En la novela El fin de la infancia, Arthur Clarke cuenta la llegada de extraterrestres como podría contarse la llegada del innegable futuro. Estos extraterrestres no plantean una invasión violenta, sino acompañarnos, prepararnos para el momento próximo en que la humanidad dará su salto evolutivo. Obviamente no estamos en posición de negarnos y hay mucho que no nos dicen, pero prometen responder a nuestros interrogantes cuando estemos listos para las respuestas. Y, como suele suceder con todo conocimiento fundamental, cuando llega finalmente ese momento, cuando nos golpea la fría luz de la comprensión, no hay modo de volver atrás. No hay manera en la que la mariposa pueda volver a meterse en el capullo.
En las últimas décadas, la niñez vio redefinida su importancia a partir de que los chicos se volvieron consumidores, compradores directos o indirectos; sin embargo, la gran fascinación de nuestra cultura es con la adolescencia, o por lo menos con algunos de sus aspectos. Tal vez sea por razones semejantes (es más fácil venderles cosas a personas inseguras e irresponsables), pero sin duda hay un deseo de eterna vitalidad, de jovial inocencia, de nunca dejar ir la lúdica e intoxicante sensación de que todo es posible, de que todos los caminos están abiertos.
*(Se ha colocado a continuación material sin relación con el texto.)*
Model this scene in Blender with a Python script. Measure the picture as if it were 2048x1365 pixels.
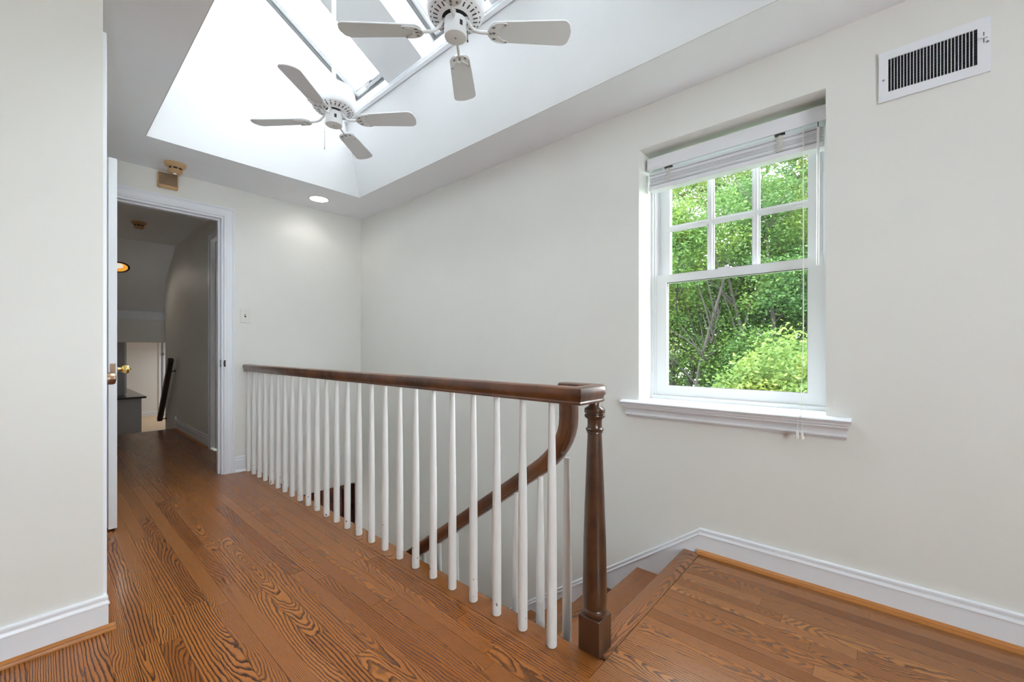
import bpy, math, random
import numpy as np
from mathutils import Vector, Matrix
C = bpy.context.scene.collection
for o in list(bpy.data.objects): bpy.data.objects.remove(o)
SC = bpy.context.scene
PI = math.pi
RAD = math.radians

# ---------------------------------------------------------------- camera
cam_d = bpy.data.cameras.new('camera'); cam = bpy.data.objects.new('camera', cam_d); C.objects.link(cam)
cam.location = (0, 0, .98); cam.rotation_euler = (PI/2, 0, RAD(-48.505))
cam_d.sensor_width = 36; cam_d.lens = 838/2048*36; cam_d.shift_y = 17.5/2048; cam_d.clip_start = .02; cam_d.clip_end = 200
SC.camera = cam

# ---------------------------------------------------------------- world: bright overcast sky
W = bpy.data.worlds.new('sky'); SC.world = W; W.use_nodes = True
wn = W.node_tree; wn.nodes.clear()
wo = wn.nodes.new('ShaderNodeOutputWorld'); wb = wn.nodes.new('ShaderNodeBackground')
wb.inputs[0].default_value = (.88, .945, 1.0, 1); wb.inputs[1].default_value = 10.2
wn.links.new(wb.outputs[0], wo.inputs[0])

def light(kind, name, loc, rot, energy, color=(1, 1, 1), size=.1, size_y=None, shape=None, portal=False, spot=None):
    d = bpy.data.lights.new(name, kind); o = bpy.data.objects.new(name, d); C.objects.link(o)
    o.location = loc; o.rotation_euler = rot; d.energy = energy; d.color = color
    if kind == 'AREA':
        d.shape = shape or ('RECTANGLE' if size_y else 'SQUARE'); d.size = size
        if size_y: d.size_y = size_y
        if portal: d.cycles.is_portal = True
    else: d.shadow_soft_size = size
    if spot: d.spot_size = spot; d.spot_blend = .6
    return o
# added fill lamp behind the camera, tilted up to brighten the ceiling
light('AREA', 'added_back_fill', (-.2, -2.33, 1.35), (RAD(116), 0, 0), 18, (.88, .95, 1), 1.1, 1.2)
# the ceiling light of the lower room beyond the hallway
light('AREA', 'lower_room_lamp', (3.3, 13.3, 1.50), (RAD(-25), 0, 0), 33, (.86, .93, 1), 1.0, 1.0)

SC.view_settings.view_transform = 'Standard'; SC.view_settings.look = 'None'
SC.view_settings.gamma = 1; SC.view_settings.use_curve_mapping = False
SC.view_settings.exposure = 0.88
cy = SC.cycles
cy.max_bounces = 14; cy.diffuse_bounces = 10; cy.glossy_bounces = 3; cy.transmission_bounces = 4; cy.transparent_max_bounces = 12
cy.caustics_reflective = False; cy.caustics_refractive = False; cy.sample_clamp_indirect = 6
cy.use_denoising = True

# ---------------------------------------------------------------- materials
def mat(name, col, rough=.5, metal=0., spec=.5, emit=None, estr=0., coat=0.):
    m = bpy.data.materials.new(name); m.use_nodes = True
    b = m.node_tree.nodes['Principled BSDF']
    b.inputs['Base Color'].default_value = (*col, 1); b.inputs['Roughness'].default_value = rough
    b.inputs['Metallic'].default_value = metal; b.inputs['Specular IOR Level'].default_value = spec
    if coat: b.inputs['Coat Weight'].default_value = coat; b.inputs['Coat Roughness'].default_value = .12
    if emit: b.inputs['Emission Color'].default_value = (*emit, 1); b.inputs['Emission Strength'].default_value = estr
    return m

class N:
    """small helper to write node maths"""
    def __init__(s, m): s.t = m.node_tree; s.b = s.t.nodes.get('Principled BSDF')
    def new(s, k, **kw):
        n = s.t.nodes.new(k)
        for a, v in kw.items(): setattr(n, a, v)
        return n
    def put(s, sock, v):
        if isinstance(v, bpy.types.NodeSocket): s.t.links.new(v, sock)
        elif v is not None: sock.default_value = v
    def m(s, op, a, b=None, c=None, clamp=False):
        n = s.new('ShaderNodeMath', operation=op); n.use_clamp = clamp
        s.put(n.inputs[0], a); s.put(n.inputs[1], b); s.put(n.inputs[2], c); return n.outputs[0]
    def vec(s, x, y, z):
        n = s.new('ShaderNodeCombineXYZ')
        for i, v in enumerate((x, y, z)): s.put(n.inputs[i], v)
        return n.outputs[0]
    def sep(s, v):
        n = s.new('ShaderNodeSeparateXYZ'); s.put(n.inputs[0], v); return n.outputs
    def noise(s, v, scale, detail=2, rough=.5, dims='3D'):
        n = s.new('ShaderNodeTexNoise', noise_dimensions=dims); s.put(n.inputs['Vector'], v)
        n.inputs['Scale'].default_value = scale; n.inputs['Detail'].default_value = detail; n.inputs['Roughness'].default_value = rough
        return n.outputs['Fac']
    def mix(s, f, a, b):
        n = s.new('ShaderNodeMix', data_type='RGBA'); s.put(n.inputs[0], f)
        s.put(n.inputs[6], a if isinstance(a, bpy.types.NodeSocket) else (*a, 1)); s.put(n.inputs[7], b if isinstance(b, bpy.types.NodeSocket) else (*b, 1))
        return n.outputs[2]
    def ramp(s, f, lo, hi):
        n = s.new('ShaderNodeMapRange', interpolation_type='SMOOTHSTEP'); s.put(n.inputs[0], f)
        n.inputs[1].default_value = lo; n.inputs[2].default_value = hi; return n.outputs[0]
    def bump(s, h, strength, dist):
        n = s.new('ShaderNodeBump'); n.inputs['Strength'].default_value = strength; n.inputs['Distance'].default_value = dist
        s.put(n.inputs['Height'], h); s.t.links.new(n.outputs[0], s.b.inputs['Normal'])

def paint(name, col, rough=.55, amt=.02):
    m = mat(name, col, rough); n = N(m); g = n.new('ShaderNodeNewGeometry')
    f = n.noise(g.outputs['Position'], 3, 3); d = tuple(c*(1-amt*2) for c in col)
    n.put(n.b.inputs['Base Color'], n.mix(f, d, tuple(min(1, c*(1+amt)) for c in col)))
    n.bump(n.noise(g.outputs['Position'], 350, 2), .08, .001)
    return m
M = {}
M['wall'] = paint('wall_paint', (.745, .74, .705))
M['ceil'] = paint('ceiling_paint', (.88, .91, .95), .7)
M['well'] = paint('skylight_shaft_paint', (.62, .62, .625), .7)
M['trim'] = mat('white_gloss_trim', (.76, .78, .82), .3)
M['vinyl'] = mat('white_window_vinyl', (.70, .71, .72), .3)
M['white'] = mat('white_enamel', (.80, .80, .80), .35)
M['fanwhite'] = mat('fan_white_enamel', (.74, .74, .75), .32)
M['blade'] = mat('blade_grey_white', (.72, .73, .75), .5)
M['blind'] = mat('blind_white_slats', (.72, .72, .75), .4)
M['dark'] = mat('dark_recess', (.012, .012, .013), .6)
M['grille'] = mat('dark_grille', (.03, .03, .032), .5)
M['brass'] = mat('polished_brass', (.83, .60, .22), .16, 1)
M['oldbrass'] = mat('tarnished_brass', (.36, .24, .17), .34, 1)
M['steel'] = mat('screw_steel', (.35, .35, .36), .35, 1)
M['blackmetal'] = mat('black_metal', (.02, .02, .02), .4)
M['almond'] = mat('aged_almond_plastic', (.52, .33, .16), .45)
M['ivory'] = mat('ivory_plastic', (.72, .71, .66), .35)
M['rubber'] = mat('grey_gasket', (.19, .19, .19), .6)
M['tan_floor'] = mat('pale_tan_floor', (.58, .40, .24), .35)
M['greycab'] = mat('grey_painted_cabinet', (.42, .44, .48), .45)
M['darktop'] = mat('dark_stone_counter', (.05, .055, .06), .16)
M['handrail_dark'] = mat('dark_mahogany', (.022, .006, .004), .25, coat=.3)
M['lens'] = mat('lamp_lens', (1, 1, 1), .5, emit=(1, .98, .95), estr=6)
M['amber'] = mat('lit_amber_reflector', (.9, .45, .08), .4, emit=(1, .42, .06), estr=.42)
M['bulb'] = mat('dim_bulb_face', (.8, .75, .65), .4, emit=(1, .9, .72), estr=.4)

def glass(name, tint, f0=.04):
    m = bpy.data.materials.new(name); m.use_nodes = True; t = m.node_tree; t.nodes.clear()
    o = t.nodes.new('ShaderNodeOutputMaterial'); mx = t.nodes.new('ShaderNodeMixShader'); tr = t.nodes.new('ShaderNodeBsdfTransparent')
    gl = t.nodes.new('ShaderNodeBsdfGlossy'); n = N(m); n.b = None; lw = t.nodes.new('ShaderNodeLayerWeight'); lw.inputs[0].default_value = .5
    fr = n.m('ADD', .03, n.m('MULTIPLY', .9, n.m('POWER', lw.outputs['Facing'], 5.)))
    tr.inputs[0].default_value = (*tint, 1); gl.inputs['Roughness'].default_value = .01
    t.links.new(fr, mx.inputs[0]); t.links.new(tr.outputs[0], mx.inputs[1]); t.links.new(gl.outputs[0], mx.inputs[2]); t.links.new(mx.outputs[0], o.inputs[0])
    return m
M['glass'] = glass('clear_glass', (.96, .975, .97))

def chipped(name, col):
    m = mat(name, col, .35); n = N(m)
    tc = n.new('ShaderNodeTexCoord'); oi = n.new('ShaderNodeObjectInfo')
    x, y, z = n.sep(tc.outputs['Object'])
    off = n.m('MULTIPLY', oi.outputs['Random'], 50.)
    p = n.vec(n.m('ADD', x, off), y, n.m('MULTIPLY', z, .6))
    v = n.noise(p, 62, 1.5)
    low = n.ramp(z, .34, .0)
    thr = n.m('SUBTRACT', .82, n.m('MULTIPLY', low, .12))
    chip = n.m('GREATER_THAN', v, thr)
    n.put(n.b.inputs['Base Color'], n.mix(chip, col, (.22, .21, .2)))
    return m
M['baluster'] = chipped('chipped_white_paint', (.77, .77, .755))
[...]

Desgraciadamente, para que todos los caminos permanezcan abiertos es necesario no tomar ninguno; la potencialidad infinita es también la absoluta falta de concreción. Vivimos en una cultura que cría adolescentes eternos, que permanecen suspendidos en el limbo de la autocomplacencia y parecen nunca estar lo bastante maduros para dar el siguiente paso. Una cultura que rechaza el conocimiento de lo que no quiere ver, de lo que le demandaría salir de ese estado, incluso cuando la golpea en la cara. Lo ignora o lo frivoliza ¾que es su forma de asimilarlo quitándole entidad¾, y sigue con lo que estaba.  
En estos días da vueltas al mundo la foto de un chico sirio ahogado mientras trataba de huir de la guerra junto a su familia, lo mismo que otros miles y miles de desplazados. Seguramente no es el primero y ojalá me equivoque, pero no creo que sea el último. Sin embargo, la opinión pública parece indignada, sacudida en lo más profundo. No importa que estemos rodeados de tragedias, que hace poco dos nenes murieran quemados en un taller clandestino de costura, también inmigrantes ilegales, acá nomás, en Ciudad de Buenos Aires, que tantos otros mueran de desnutrición, por el paco o, como Kevin, por alguna bala perdida. Parece que vieran el horror por primera vez. Pero eso no importa si lo ven de verdad, si de verdad somos capaces de entender esa pérdida, todas las pérdidas, como algo inaceptable.
Quizás sea, ojalá sea, lo que le hacía falta a nuestra sociedad para salir de su letargo adolescente; la comprensión de que vivimos en un mundo en el que pasan cosas terribles y sobre las que tenemos que tomar acción. Sólo el tiempo dirá si se trata de un verdadero despertar, o de otra falsa alarma.